Mgr Kluzik i pani Rostkowska
13/06/2011
387 Wyświetlenia
0 Komentarze
2 minut czytania
Kto prowadził z pasją kampanię prezydencką Jarosława Kaczyńskiego? Kluzik! Kto z pasją zwalcza Jarosława Kaczyńskiego, kandydata na premiera? Rostkowska! Czy obie są naiwne, czy tylko jedna z nich?
„Jestem naiwna, przepraszam”, powiedziały obie naraz (Kluzik i Rostkowska) w radiu Z. Dla Kluzik (?) Rostkowskiej (?) najważniejsza jest nie Polska, ale to, by Kaczyński nie doszedł do władzy. Tak, jak wtedy, by do władzy doszedł. Tylko po co Platformie naiwna Kluzik albo Rostkowska?
K&R
przeprasza tych, których „namówiła” do głosowania na Jarosława Kaczyńskiego w wyborach prezydenckich. Wydaje mi się, że nie ma kogo! Wszak Kluzik (?) Rostkowskiej (?) PiS podziękował za zawalenie kampanii, a nie za jej sukces. Za to samo dziękuje jej teraz Platforma.
Miłe złego początki, lecz koniec…
Post scriptum: K&R jest przykładem na to, że komunista może być kapitalistą, a protestant katolikiem.

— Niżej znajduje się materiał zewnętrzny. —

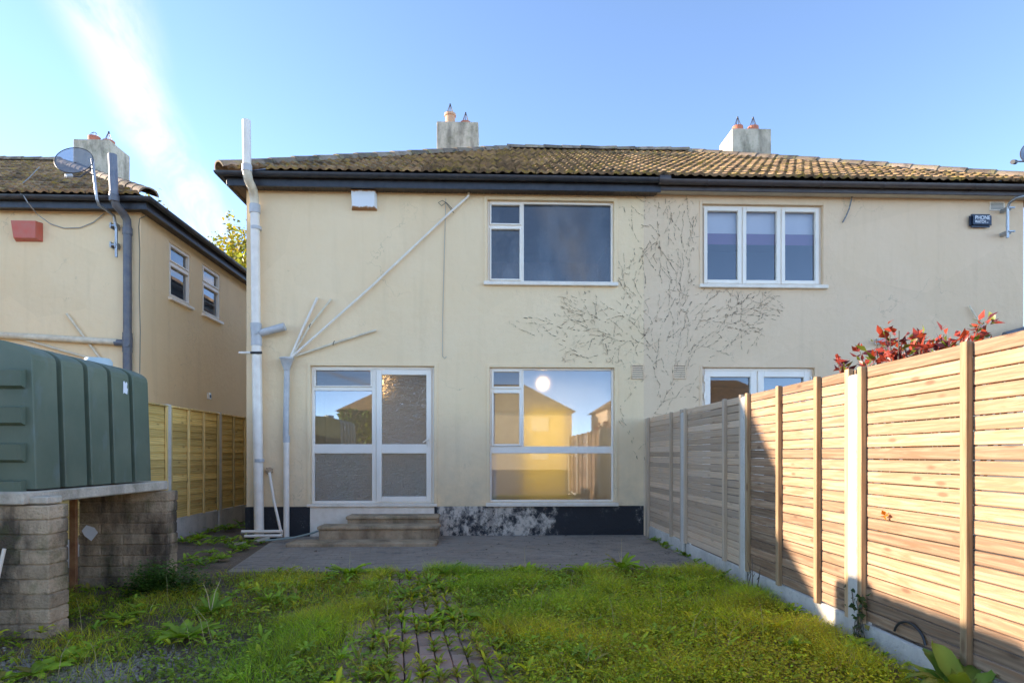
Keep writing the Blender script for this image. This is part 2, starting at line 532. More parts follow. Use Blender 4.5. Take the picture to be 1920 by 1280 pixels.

Czyli, jak mawiał Henryk IV, Paryż wart jest mszy. To bardzo wiarygodna polityk. Zwłaszcza dla Platformy, bo odpowiada jej standardom.Kogo tam nie ma! Kluzik i Rostkowska mówi – uwaga: gdyby Jarosław Kaczyński wrócił do władzy "to rozpętałaby się polityczna wojna na linii premier – Pałac Prezydencki". Dobre, co? Jeszcze lepsze: obie nie wykluczyły też możliwości zawarcia po wyborach koalicji SLD-PiS. Zatem ich zdaniem Platforma, na jaką się wdrapuje, jednak przegra? A o tych, którzy dali się nabrać na jej naiwność, kiedy tworzyła PJN: „W polskiej polityce nie ma miejsca dla formacji, które są poza parlamentem”. Co to tego zgoda. Kluziki (PJN) straciły mamusię.